## Task to carry out
Using the listing below, please gather every line containing the word "scene".

## Dataset section
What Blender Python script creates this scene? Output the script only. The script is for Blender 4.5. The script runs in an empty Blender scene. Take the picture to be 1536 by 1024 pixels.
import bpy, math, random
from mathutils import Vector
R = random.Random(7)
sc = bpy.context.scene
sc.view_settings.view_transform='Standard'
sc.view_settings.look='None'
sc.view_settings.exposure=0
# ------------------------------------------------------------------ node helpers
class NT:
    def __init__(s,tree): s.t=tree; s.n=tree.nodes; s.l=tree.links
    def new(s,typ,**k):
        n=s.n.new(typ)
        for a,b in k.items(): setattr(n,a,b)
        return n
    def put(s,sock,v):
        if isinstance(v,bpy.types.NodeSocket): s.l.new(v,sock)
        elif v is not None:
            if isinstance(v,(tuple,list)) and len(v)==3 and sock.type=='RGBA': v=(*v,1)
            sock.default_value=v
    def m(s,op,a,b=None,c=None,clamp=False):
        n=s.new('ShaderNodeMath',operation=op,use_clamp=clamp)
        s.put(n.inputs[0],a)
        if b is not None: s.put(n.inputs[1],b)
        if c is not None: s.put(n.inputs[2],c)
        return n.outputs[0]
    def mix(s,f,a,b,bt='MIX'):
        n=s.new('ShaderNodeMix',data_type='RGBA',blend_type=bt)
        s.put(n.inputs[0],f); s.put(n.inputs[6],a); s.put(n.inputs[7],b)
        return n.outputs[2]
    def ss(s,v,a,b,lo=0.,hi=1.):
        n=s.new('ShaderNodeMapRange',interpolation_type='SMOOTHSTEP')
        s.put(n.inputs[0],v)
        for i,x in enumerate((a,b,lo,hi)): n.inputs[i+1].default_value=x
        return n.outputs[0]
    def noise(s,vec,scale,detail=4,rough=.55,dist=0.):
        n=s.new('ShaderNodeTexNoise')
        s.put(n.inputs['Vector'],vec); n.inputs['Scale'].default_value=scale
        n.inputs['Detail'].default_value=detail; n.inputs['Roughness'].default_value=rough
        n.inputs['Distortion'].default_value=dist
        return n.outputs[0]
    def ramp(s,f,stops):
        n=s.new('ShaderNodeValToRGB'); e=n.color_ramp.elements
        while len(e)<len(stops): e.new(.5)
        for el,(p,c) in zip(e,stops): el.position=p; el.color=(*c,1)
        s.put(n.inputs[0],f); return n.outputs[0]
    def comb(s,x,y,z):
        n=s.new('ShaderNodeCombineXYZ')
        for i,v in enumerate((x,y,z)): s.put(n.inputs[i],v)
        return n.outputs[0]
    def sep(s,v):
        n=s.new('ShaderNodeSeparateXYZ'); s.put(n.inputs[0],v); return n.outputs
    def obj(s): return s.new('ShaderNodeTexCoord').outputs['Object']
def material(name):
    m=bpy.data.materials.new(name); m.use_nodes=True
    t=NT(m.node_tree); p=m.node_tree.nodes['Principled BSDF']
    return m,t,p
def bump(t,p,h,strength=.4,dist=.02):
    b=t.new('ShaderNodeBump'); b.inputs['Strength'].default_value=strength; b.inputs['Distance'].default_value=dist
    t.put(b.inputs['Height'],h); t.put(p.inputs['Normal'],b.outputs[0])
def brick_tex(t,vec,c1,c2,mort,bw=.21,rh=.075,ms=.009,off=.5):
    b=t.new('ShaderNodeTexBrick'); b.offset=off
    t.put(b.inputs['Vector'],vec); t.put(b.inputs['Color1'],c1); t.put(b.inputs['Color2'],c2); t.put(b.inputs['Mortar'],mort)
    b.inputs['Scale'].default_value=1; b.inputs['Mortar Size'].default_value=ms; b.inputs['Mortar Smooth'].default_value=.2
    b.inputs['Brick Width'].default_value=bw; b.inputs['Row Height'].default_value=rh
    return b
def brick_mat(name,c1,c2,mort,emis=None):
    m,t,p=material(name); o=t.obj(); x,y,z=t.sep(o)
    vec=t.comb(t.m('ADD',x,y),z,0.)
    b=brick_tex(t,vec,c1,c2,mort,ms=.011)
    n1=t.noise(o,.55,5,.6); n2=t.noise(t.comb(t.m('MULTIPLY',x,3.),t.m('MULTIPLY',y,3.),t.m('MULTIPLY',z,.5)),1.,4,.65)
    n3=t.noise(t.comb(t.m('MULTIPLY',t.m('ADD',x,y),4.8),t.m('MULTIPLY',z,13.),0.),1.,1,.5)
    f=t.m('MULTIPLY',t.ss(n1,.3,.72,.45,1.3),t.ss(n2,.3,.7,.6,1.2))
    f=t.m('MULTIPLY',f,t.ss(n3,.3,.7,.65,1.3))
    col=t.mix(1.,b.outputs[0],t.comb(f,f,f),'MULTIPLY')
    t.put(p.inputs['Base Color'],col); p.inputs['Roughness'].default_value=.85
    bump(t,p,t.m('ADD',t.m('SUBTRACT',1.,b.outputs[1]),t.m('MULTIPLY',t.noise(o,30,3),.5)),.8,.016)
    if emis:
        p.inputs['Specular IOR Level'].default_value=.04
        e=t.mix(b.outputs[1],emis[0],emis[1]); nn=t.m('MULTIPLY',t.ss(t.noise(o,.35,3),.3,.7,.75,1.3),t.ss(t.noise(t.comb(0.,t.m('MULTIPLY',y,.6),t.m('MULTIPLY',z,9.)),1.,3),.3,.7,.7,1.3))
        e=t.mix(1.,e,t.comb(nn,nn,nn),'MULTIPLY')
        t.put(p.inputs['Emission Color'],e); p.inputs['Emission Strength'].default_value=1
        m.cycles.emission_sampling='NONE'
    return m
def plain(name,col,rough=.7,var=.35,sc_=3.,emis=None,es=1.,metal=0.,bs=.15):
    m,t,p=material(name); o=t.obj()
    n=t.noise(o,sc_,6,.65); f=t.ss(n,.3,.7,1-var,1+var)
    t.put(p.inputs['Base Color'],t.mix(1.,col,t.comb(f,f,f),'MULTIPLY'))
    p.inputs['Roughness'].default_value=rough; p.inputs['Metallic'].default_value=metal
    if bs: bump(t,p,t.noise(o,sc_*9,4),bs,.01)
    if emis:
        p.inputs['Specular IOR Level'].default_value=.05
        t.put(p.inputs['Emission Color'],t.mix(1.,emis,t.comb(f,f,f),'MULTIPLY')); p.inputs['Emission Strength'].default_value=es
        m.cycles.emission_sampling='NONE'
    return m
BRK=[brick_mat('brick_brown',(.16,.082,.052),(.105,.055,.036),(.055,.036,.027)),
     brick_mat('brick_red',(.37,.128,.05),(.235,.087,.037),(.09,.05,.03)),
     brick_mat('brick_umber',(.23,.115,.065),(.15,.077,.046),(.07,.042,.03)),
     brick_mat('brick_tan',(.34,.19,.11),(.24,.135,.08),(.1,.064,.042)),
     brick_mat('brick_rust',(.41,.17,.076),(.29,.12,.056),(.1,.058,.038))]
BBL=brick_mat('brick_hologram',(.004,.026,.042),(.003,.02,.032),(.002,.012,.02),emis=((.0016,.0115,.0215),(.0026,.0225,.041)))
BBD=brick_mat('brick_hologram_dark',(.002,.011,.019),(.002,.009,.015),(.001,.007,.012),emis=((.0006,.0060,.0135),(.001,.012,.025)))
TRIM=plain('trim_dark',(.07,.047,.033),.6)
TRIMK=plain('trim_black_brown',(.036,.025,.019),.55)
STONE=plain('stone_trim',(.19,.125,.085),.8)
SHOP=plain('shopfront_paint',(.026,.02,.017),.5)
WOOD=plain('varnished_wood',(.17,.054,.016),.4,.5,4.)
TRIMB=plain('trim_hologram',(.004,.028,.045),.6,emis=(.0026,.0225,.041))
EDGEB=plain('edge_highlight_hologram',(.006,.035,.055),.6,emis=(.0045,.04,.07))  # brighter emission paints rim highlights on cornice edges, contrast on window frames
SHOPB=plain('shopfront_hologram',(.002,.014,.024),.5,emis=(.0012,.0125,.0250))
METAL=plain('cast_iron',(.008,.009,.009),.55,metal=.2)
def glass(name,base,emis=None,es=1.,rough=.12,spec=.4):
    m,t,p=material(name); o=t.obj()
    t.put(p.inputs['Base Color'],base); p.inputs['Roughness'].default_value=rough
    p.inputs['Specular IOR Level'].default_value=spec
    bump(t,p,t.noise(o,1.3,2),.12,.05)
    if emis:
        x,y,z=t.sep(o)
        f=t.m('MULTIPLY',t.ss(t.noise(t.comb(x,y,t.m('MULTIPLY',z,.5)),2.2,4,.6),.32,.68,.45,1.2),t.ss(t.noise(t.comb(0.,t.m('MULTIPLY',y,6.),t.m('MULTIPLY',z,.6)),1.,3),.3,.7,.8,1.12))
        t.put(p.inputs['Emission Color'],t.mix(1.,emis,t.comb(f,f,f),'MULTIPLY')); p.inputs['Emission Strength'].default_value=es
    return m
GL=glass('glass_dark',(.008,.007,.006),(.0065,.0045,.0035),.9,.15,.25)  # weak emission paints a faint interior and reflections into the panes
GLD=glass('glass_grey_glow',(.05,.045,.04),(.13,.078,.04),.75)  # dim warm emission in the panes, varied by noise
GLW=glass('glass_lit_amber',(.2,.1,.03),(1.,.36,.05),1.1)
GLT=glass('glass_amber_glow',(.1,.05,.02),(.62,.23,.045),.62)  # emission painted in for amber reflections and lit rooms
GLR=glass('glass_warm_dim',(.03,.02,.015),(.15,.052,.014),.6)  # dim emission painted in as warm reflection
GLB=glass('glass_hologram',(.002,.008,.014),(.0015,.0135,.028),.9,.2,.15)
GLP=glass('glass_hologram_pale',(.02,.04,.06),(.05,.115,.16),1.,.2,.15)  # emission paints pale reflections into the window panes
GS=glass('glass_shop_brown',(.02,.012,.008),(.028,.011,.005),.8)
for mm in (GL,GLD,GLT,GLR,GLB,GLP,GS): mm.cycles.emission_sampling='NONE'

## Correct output
What Blender Python script creates this scene? Output the script only. The script is for Blender 4.5. The script runs in an empty Blender scene. Take the picture to be 1536 by 1024 pixels.
sc = bpy.context.scene